Ces mots peuvent "crisper" les oppositions, selon la cheffe du gouvernement, qui souhaite conserver la méthode utilisée depuis le début de la législature, soit la recherche d'accord texte par texte.

"Il n’y a pas d’autre alternative à court terme", d'après elle.

La droite refuse toute coalition

Il faut dire que la feuille de route que lui a confiée le président de la République a tout d'une mission impossible. La droite, qui a voté plusieurs textes des macronistes depuis le début de la législature, refuse quelconque coalition avec le camp présidentiel.

Éric Ciotti, l'a rappelé dans un entretien au Figaro, le président du parti Les Républicains prévenant au passage que "tout débauchage individuel contribuera à une radicalisation des positions".

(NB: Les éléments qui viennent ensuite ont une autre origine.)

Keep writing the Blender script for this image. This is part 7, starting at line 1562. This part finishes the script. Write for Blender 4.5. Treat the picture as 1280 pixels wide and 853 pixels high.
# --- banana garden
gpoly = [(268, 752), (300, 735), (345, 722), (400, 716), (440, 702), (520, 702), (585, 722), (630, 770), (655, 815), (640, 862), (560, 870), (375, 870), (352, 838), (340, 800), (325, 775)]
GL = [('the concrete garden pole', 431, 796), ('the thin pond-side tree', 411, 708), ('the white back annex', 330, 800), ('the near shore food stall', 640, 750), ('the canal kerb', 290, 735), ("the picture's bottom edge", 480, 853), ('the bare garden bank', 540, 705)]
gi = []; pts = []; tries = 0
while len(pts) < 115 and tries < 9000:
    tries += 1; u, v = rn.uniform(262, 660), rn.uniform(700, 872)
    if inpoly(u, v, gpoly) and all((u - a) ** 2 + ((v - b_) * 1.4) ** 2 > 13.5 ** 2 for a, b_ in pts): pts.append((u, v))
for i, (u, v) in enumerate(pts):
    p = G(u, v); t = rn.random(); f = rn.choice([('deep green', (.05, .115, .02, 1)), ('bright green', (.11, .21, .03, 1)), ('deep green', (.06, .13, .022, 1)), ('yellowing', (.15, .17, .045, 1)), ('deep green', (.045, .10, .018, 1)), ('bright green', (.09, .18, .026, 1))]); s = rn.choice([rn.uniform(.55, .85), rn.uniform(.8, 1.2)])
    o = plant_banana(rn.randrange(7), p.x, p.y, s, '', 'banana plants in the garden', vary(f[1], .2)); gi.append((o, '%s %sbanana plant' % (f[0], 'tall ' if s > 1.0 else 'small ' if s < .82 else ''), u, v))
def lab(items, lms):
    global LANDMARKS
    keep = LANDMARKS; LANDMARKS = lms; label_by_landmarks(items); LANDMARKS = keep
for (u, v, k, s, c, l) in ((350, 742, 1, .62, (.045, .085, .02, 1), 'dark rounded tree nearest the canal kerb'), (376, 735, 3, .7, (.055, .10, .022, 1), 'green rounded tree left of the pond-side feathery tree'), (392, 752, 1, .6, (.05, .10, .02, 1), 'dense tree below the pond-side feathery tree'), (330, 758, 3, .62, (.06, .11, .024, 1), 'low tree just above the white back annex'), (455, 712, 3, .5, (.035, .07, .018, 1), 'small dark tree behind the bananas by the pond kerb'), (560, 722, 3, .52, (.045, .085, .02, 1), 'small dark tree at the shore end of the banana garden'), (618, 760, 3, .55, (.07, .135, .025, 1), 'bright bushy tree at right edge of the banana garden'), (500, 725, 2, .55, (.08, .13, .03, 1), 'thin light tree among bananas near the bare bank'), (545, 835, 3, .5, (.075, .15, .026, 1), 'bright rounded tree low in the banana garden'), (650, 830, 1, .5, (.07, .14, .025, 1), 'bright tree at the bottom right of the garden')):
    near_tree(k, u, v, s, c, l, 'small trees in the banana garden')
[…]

A gauche, où les élus du Parti socialiste sont surtout "des enfants de la Nupes (Nouvelle union populaire écologique et sociale), Matignon n'a guère d'espoir, non-plus, apprend-on encore dans Le Monde.

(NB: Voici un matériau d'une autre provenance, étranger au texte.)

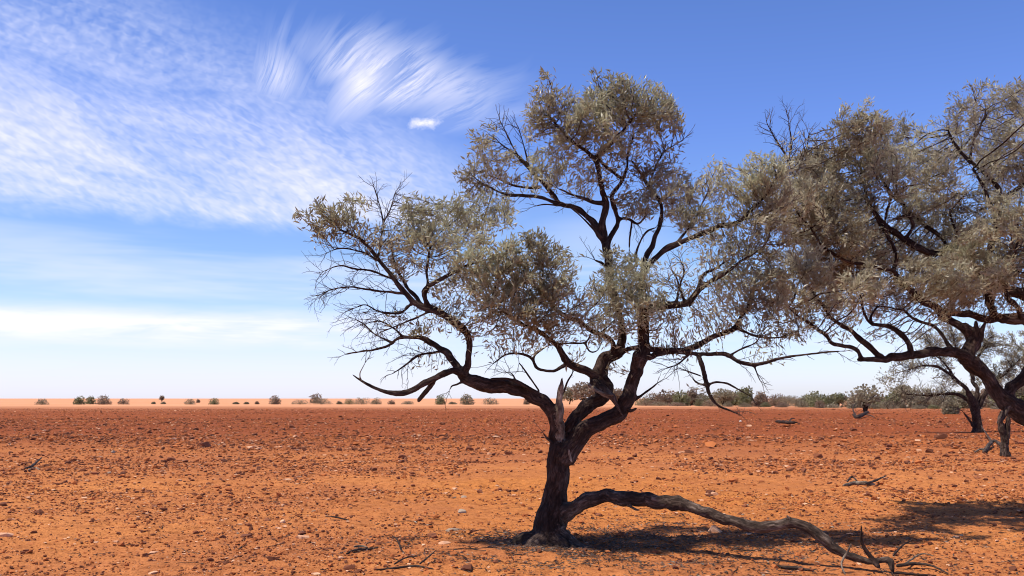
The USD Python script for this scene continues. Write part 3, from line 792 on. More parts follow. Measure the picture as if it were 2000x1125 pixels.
    ('low_limb', LG, 0, [(1092, 1010, 20, 0), (1112, 996, 16, -.08), (1127, 988, 14.5, -.12), (1152, 976, 14, -.18), (1182, 971, 13.5, -.25), (1213, 975, 14, -.33), (1253, 979, 13.5, -.42), (1299, 982, 13, -.53), (1336, 984, 13, -.62), (1375, 997, 12.5, -.72), (1421, 1014, 11.5, -.84), (1470, 1027, 10.5, -.96),
                         (1520, 1027, 10.5, -1.07), (1549, 1021, 11.5, -1.13), (1574, 1033, 10.5, -1.18), (1604, 1053, 10.5, -1.25), (1634, 1076, 9.5, -1.32), (1661, 1089, 8, -1.38), (1700, 1100, 7, -1.46)]),
    ('broken_stub', LG, 0, [(1543, 1024, 7, -1.12), (1540, 1011, 5, -1.14), (1537, 1007, 3, -1.15)]),
    ('broken_stub', DW, 0, [(1226, 985, 5, -.4), (1236, 994, 4, -.5), (1248, 997, 2.4, -.53)]),
    ('dead_twig', DW, 0, [(1662, 1062, 2.2, -1.5), (1654, 1080, 3.2, -1.48), (1644, 1105, 2.6, -1.5), (1652, 1124, 1.6, -1.56)]),
    ('dead_twig', B, 0, [(1682, 1026, 2, -1.46), (1684, 1056, 4, -1.46), (1699, 1085, 6, -1.46), (1716, 1108, 8, -1.5)]),
    ('dead_twig', LG, 0, [(1702, 1098, 7, -1.46), (1724, 1094, 9, -1.47), (1738, 1102, 9, -1.5), (1744, 1116, 5, -1.54)]),
    ('root', LG, 0, [(1052, 1048, 22, -.02), (1030, 1054, 15, -.1), (1005, 1060, 9, -.12), (980, 1068, 5, -.14), (968, 1072, 3, -.14)]),
    ('root', B, 0, [(1055, 1060, 24, -.1), (1030, 1076, 16, -.22), (1008, 1088, 12, -.36), (988, 1100, 8, -.5), (970, 1110, 4, -.6)]),
    ('root', LG, 0, [(1085, 1045, 22, -.05), (1112, 1062, 13, -.12), (1145, 1073, 8.5, -.2), (1185, 1083, 6, -.32), (1225, 1094, 3.5, -.45), (1245, 1099, 2, -.5)]),
    ('root', B, 0, [(1080, 1060, 22, -.1), (1105, 1074, 12, -.22), (1128, 1083, 6, -.3), (1142, 1088, 3, -.35)]),
    ('root', B, 0, [(1070, 1060, 20, .1), (1090, 1052, 14, .3), (1110, 1046, 7, .5)]),
]
clumps1_extra = [(870, 500, 60, 50, -.5, .3, None), (1130, 610, 50, 50, -.4, .35, 'leaf_b'), (1330, 560, 60, 50, -.2, .2, 'leaf_b'), (1400, 470, 60, 50, -.2, .3, 'leaf_b'), (1390, 620, 60, 40, -.2, .3, 'leaf_b'), (1170, 640, 50, 40, -.2, .35, 'leaf_b'),
    (900, 620, 60, 40, -.5, .3, 'leaf_b'), (1040, 660, 60, 26, -.4, .35, 'leaf_b'), (1180, 330, 60, 50, .1, .2, 'leaf_b'), (1400, 350, 40, 40, 0, .35, 'leaf_b'), (1300, 300, 40, 30, .3, .2, 'leaf_b'), (1420, 440, 40, 40, -.2, .5, None), (1480, 460, 60, 50, -.3, .7, 'leaf_b'), (1290, 680, 60, 22, -.1, .3, 'leaf_b'), (760, 480, 50, 40, -.4, .3, 'leaf_b')]
clumps1 = [  # px, py, rx, ry, depth offset, leafiness, material
    (640, 428, 50, 38, -.5, 1.1, None), (672, 415, 34, 34, -.45, .8, None), (655, 450, 52, 20, -.5, .8, None),
    (727, 462, 45, 38, -.45, .5, 'leaf_b'), (745, 405, 28, 38, -.3, 0, None),
    (815, 430, 42, 40, -.35, 1.0, None), (845, 465, 55, 42, -.45, 1.3, None), (880, 415, 40, 32, -.2, .8, None), (925, 430, 70, 45, -.2, .75, None), (965, 408, 40, 26, -.1, .7, None),
    (935, 520, 62, 55, -.75, 1.3, None), (1010, 520, 60, 60, -.75, 1.15, None), (1060, 505, 50, 45, -.6, 1.0, None), (960, 580, 66, 48, -.75, 1.3, None), (1040, 590, 70, 60, -.7, 1.3, None), (1090, 555, 42, 55, -.6, 1.0, None), (1075, 635, 45, 35, -.55, .9, 'leaf_b'),
    (950, 640, 70, 30, -.6, .45, 'leaf_b'), (870, 560, 36, 34, -.6, .4, 'leaf_b'), (788, 520, 40, 40, -.3, .3, 'leaf_b'),
    (828, 648, 26, 14, 0, .9, None), (812, 652, 20, 14, .05, .5, None),
    (945, 300, 30, 40, .3, .75, 'leaf_b'), (930, 340, 30, 36, .2, .8, 'leaf_b'), (975, 330, 34, 40, .4, .65, 'leaf_b'), (935, 372, 35, 16, .2, .5, 'leaf_b'), (1000, 268, 34, 40, .4, 0, None), (960, 262, 20, 26, .4, .25, None),
    (1075, 325, 42, 38, .2, .85, None), (1058, 350, 40, 22, .3, .5, None),
    (1070, 195, 36, 44, 0, .7, 'leaf_b'), (1055, 235, 38, 36, 0, .85, 'leaf_b'), (1105, 215, 40, 45, 0, .65, 'leaf_b'), (1110, 262, 50, 38, 0, 1.1, None), (1160, 240, 52, 52, -.1, 1.25, None), (1200, 200, 62, 44, .1, 1.2, None),
    (1255, 190, 44, 36, .1, 1.1, None), (1265, 232, 58, 44, .15, 1.15, None), (1300, 222, 38, 40, .2, 1.0, None), (1180, 280, 50, 32, .0, 1.0, None), (1165, 160, 16, 26, .1, .35, None), (1250, 285, 50, 30, .3, .55, 'leaf_b'),
    (1150, 350, 28, 32, .0, .7, 'leaf_b'), (1130, 330, 20, 20, 0, .5, 'leaf_b'),
    (1300, 275, 45, 32, .35, 0, None),
    (1258, 395, 36, 42, .15, 1.2, None), (1300, 345, 52, 30, .2, .9, 'leaf_b'), (1330, 385, 50, 45, .15, .8, 'leaf_b'), (1345, 425, 40, 32, .1, 1.1, None), (1385, 385, 36, 46, 0, .5, 'leaf_b'),
    (1225, 545, 62, 50, -.25, 1.0, None), (1200, 590, 46, 40, -.3, .9, None), (1255, 590, 44, 48, -.3, 1.1, None), (1240, 635, 46, 26, -.25, .7, 'leaf_b'), (1210, 640, 30, 28, -.2, .5, 'leaf_b'),
    (1310, 640, 45, 34, -.2, .3, 'leaf_b'), (1340, 680, 50, 20, -.2, .25, 'leaf_b'), (1325, 535, 38, 38, -.1, 0, None),
    (1470, 345, 48, 40, -.2, 1.1, None), (1510, 330, 40, 36, -.2, 1.1, None), (1450, 385, 40, 30, -.15, .8, None), (1500, 390, 40, 34, -.1, 1.0, 'leaf_b'),
    (1440, 555, 40, 46, -.2, 1.0, None), (1490, 545, 50, 48, -.25, 1.3, None), (1440, 495, 44, 30, -.3, .85, None), (1475, 600, 46, 30, -.15, 1.0, 'leaf_b'), (1520, 590, 36, 36, -.2, .8, None), (1510, 650, 44, 24, -.3, .5, 'leaf_b'),
    (1390, 610, 40, 26, -.2, .3, 'leaf_b'), (1200, 722, 14, 16, -.05, .7, None),
    (690, 540, 58, 40, -.35, 0, None), (670, 505, 40, 40, -.4, 0, None), (725, 590, 60, 34, -.3, 0, None), (715, 645, 52, 40, .15, 0, None), (735, 700, 55, 26, .15, 0, None), (840, 705, 50, 26, -.1, .06, None),
    (975, 660, 50, 40, -.45, .12, 'leaf_b'), (780, 620, 46, 26, -.2, .08, None), (1400, 720, 50, 18, -.3, 0, None), (1500, 690, 40, 22, -.4, .1, None), (1360, 770, 24, 24, -.3, .12, None), (1580, 710, 26, 30, -.5, 0, None),
]
base1 = P(1068, 1067, 10.1)
base1[2] = float(height(base1[0], base1[1]))
t1 = thing('mulga_tree', 'gnarled grey leaved tree in the middle with a low limb arching to the ground', 'tree', base1)
make_tree(t1, base1, 10.1, limbs1, clumps1 + clumps1_extra, np.random.default_rng(4), grow_above=1.0)

sv = np.array(trimesh.creation.icosphere(2).vertices) * np.array([.018, .028, .085])
sv[:, 0] += .18 * (sv[:, 2] - .02) ** 2 / .1 - .12 * sv[:, 2]
sf = np.array(trimesh.creation.icosphere(2).faces)
sv = sv + P(1112, 888, 9.945) - base1
put(t1, 'bark_scar', sv, sf, M['dead'], vnormals(sv, sf), label='pale bare wood scar at the fork')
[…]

Pour autant, la Première ministre s'est entretenue avec Nicolas Mayer-Rossignol, numéro deux du PS, représentant d'une ligne très critique de la Nupes, comme l'ont relevé plusieurs médias. Le maire de Rouen a confié à Libération qu'il n'avait pas été question d'éventuelles relations pour la suite, en écartant toute "compromission" ou "ambiguïté".

"Redonner du souffle et du sens à l'action"

Concernant les syndicats, Élisabeth Borne fait, là-aussi, entendre sa petite musique. L'ancienne ministre des Transports appelle à "respecter une période de convalescence".

"Nous devons être extrêmement attentifs à ne pas brusquer les choses, il faut laisser reposer. Le pays a besoin d’apaisement", dit-elle.

Tout en avertissant: "Il ne faut pas que les syndicats sortent humiliés de cette séquence". Difficile de ne pas faire un lien avec l'attitude d'Emmanuel Macron, qui ne cesse - par la voie de son entourage ou lors de son interview sur France 2 et TF1 - de tacler Laurent Berger. En retour, le numéro 1 de la CFDT l'appelle à "garder ses nerfs".

Pour la suite, Élisabeth Borne souhaite redonner "un cap" au pays.

"Avant d’aller chercher des alliés pour voter les textes, c’est important que l’on dise où l’on veut aller, Il faut redonner du sens et du souffle à l’action. Je ne suis pas simplement là pour administrer le pays", lâche-t-elle.

Réponse lapidaire de l'Élysée: "Le président de la République coordonne avec la Première ministre. Le cap a été donné par le président de la République lors de son interview du 13 heures sur France 2 et TF1". Tout sauf une inflexion donc.

"Ce n'est pas le moment de donner des coups de volant"

À l'Élysée, tous les scénarios sont examinés, y compris un départ de l'actuelle locataire de Matignon, indique Le Monde. Mais si la principale intéressée refuse d'en "faire une question de personne", elle pense que le temps n'est pas au chant du cygne, mais plutôt à la stabilité.

"On sort d’une opposition frontale. Le pays est en état de sidération, les gens sont un peu K.-O., il faut respecter un temps de décantation. Ce n’est pas le moment de donner des coups de volant."

En substance, Élisabeth Borne confie avoir quelques remords, dont celui de ne pas s'être rendue compte assez tôt de l'ampleur des divisions du parti Les Républicains, lesquelles ont empêché la macronie de s'assurer une majorité absolue sur son texte.

"On sera plus prudents pour l'avenir", promet la Première ministre. Reste à savoir si cet avenir s'écrira avec elle à Matignon ou non.